How can ravioli not be one of your favorite dishes? ( Don’t you just love a story that starts with a negative/positive? Or is it a positive/negative?) Especially if it is homemade as my mother’s oh those many years ago.
Of late, we have taken to buying ravioli as we no longer make it at home. We haven’t attempted it since Diane gave up on trying to replicate my Mom’s recipe. More about that later. So what do we do?
I’ve found two commercial raviolis that work.
One is frozen from Venda, and it is good. Since I can’t get to Federal Hill to buy Venda’s freshly made, I have to settle for the frozen that I find at local markets.
A traditionalist, I like the ricotta filled. We also buy fresh ravioli made by the pastaio at Prica Farina in nearby Warren, Rhode Island. We’ve had every pasta they make, but the herbed ravioli is among my favorites. I’ve become more adventuresome in my later years.
So though I consider it ‘second’ best, nonetheless, these ravioli are excellent. Why second best? Because they just don’t match my mother’s. For that matter, does any pasta come close to the homemade you had when you were a kid? Made from scratch with fresh ingredients perfectly proportioned with the familiar shape, delicate, and tender. And under your roof with family. I doubt it.
But this story is about Mom’s ravioli. I’m calling this piece Sunday Dinner Part II because my mother picked up the tradition of Sunday dinners when my grandparents passed.
In my book “What Ever Happened to Sunday Dinner?”
I write of the wonderful gatherings every Sunday at my grandparents’ tenement, where they served their abbondanza.
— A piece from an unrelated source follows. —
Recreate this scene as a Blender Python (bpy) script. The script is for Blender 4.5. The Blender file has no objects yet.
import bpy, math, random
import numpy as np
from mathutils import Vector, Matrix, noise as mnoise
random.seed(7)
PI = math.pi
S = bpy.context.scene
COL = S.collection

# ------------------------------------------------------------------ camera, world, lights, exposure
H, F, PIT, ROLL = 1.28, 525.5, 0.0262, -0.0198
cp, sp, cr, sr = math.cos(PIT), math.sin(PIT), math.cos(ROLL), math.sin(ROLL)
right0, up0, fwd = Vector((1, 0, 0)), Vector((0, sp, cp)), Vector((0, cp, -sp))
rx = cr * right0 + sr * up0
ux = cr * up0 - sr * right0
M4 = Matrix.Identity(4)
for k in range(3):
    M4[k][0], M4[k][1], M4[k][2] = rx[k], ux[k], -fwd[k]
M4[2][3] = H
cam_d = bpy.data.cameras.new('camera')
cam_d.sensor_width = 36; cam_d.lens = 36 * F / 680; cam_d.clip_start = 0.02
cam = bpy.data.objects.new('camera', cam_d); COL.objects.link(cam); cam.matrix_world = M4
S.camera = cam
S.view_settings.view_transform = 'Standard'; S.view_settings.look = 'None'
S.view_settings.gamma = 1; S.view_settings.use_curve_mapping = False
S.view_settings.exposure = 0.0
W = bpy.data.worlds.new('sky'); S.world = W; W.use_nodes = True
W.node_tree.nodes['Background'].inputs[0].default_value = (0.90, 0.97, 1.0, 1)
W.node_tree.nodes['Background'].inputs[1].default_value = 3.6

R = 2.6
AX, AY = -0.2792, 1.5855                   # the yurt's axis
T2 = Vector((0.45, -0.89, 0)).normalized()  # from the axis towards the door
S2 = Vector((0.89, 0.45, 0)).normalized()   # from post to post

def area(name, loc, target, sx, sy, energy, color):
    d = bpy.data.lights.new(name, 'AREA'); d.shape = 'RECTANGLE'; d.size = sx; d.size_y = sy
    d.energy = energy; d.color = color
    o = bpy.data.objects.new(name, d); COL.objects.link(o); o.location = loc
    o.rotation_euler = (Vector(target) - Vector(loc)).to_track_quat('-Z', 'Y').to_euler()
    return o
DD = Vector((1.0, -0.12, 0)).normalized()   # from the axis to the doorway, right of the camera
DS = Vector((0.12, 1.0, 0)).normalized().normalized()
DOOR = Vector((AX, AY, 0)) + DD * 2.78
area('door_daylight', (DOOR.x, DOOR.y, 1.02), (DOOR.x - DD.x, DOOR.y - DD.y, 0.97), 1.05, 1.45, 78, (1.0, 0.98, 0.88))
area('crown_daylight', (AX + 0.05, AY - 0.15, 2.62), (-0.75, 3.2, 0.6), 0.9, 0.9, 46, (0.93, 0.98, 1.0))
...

I realize it now, but at the time, I did not appreciate how important those Sundays were for the enrichment of our family. I took them for granted.
After my grandparents died, Sunday dinners diminished a bit. Families multiplied, moved away, and had other obligations. Peter and I pursued our educations, married, had children, and started our careers.
But along the way, my mother kept the tradition of Sunday dinner and family gatherings alive, introducing our children to the wonderful experiences of our youth. Mom’s homemade ravioli, which our children called sliders, were our favorite and the centerpiece of most Sunday meals. Her hand-softened potato croquettes made with more love were added value, found nowhere else.
Making the ravioli was hard work. She started the day before by commanding the dough, firmly kneading a mound of flour and water with her strong hands. Pasta machine? Are you kidding?
Early the next morning, after the dough had risen like the dawn, she rolled it out, cut it into wide strips, laid on dollops of enriched ricotta, topped it with another wide strip, sealed the long edges, and finally cut them with a fluted pastry wheel, and tapped the edges for good measure. They were huge, quite a bit larger than the commercial ones we see today. When she finished, she sprinkled them lightly with cornmeal and laid them on white sheets on the bed in a spare bedroom. No recipe. No notes. Just years of experience and, I guess, some teaching by her mother.
Everyone knew the answer to “What can I do to help, Anna?”
Waving her arm backward without looking, she replied, “Nothing, nothing. Get off, Get off (her favorite phrase). It’s done.” When my wife, Diane, and sister-in-law, Anita, tried to learn the recipe and her methods, it was impossible. There were neither words nor script for that special technique.
On Sundays when the ravioli were featured, Dad brought the water to a boil. Cradling them like ingots of gold on a wooden board, he displayed them as he paraded from the bedroom to the kitchen stove. With a large spoon, he nudged them into the water one at a time, never breaking one. Too precious.
Mom’s ravioli married beautifully to the perfect toothsome gravy spilled over the ‘ravs;’ not too sweet or heavy. The ravioli, though slightly al dente, were so soft, creamy, and tender that they slid down; hence the name sliders. The kids counted how many they ate (double figures, too many) as if they were in a contest. No, Mom never ran out. There was always enough to take home.
“Here, here, take some home. Take some meatballs. Take it. Take it.”
The call of the ravioli was powerful on those Sundays, but not as much as the call of family. Mom returned us to those special Sunday dinners with her parents and helped us realize how important family times are.
It's fair to say that I think of her ravioli often.
They were the symbols of our family Sundays.
Ditto in Brooklyn: Every Sunday, sheets on the beds, 15 at the table. Made them once when I got married. Took me 5 hours. They were eaten in 5 minutes. That was the last batch of my homemade ravvies!
Ed,
Great writing. It made me so hungry I am craving a great dish of homemade ravioli. Sunday dinner was so important but sadly a past memory that should be still continued because of the psychological bonding that occurred. The fast pace of life, the distance of family and the lack of interest of the grandkids, make it difficult to do. However my daughter Alison two years ago said she wanted to start doing it again like we did at Nannies. I think it was prompted by your book. It is now at my house but on a monthly basis because of busy lifestyles. However many, they are wonderful. All the old traditional recipes are used. Regardless of the dinner be it chicken, veal or pork roast, pasta be it ravioli,manicotti , penne is still a requirement. See what you started? Thank you.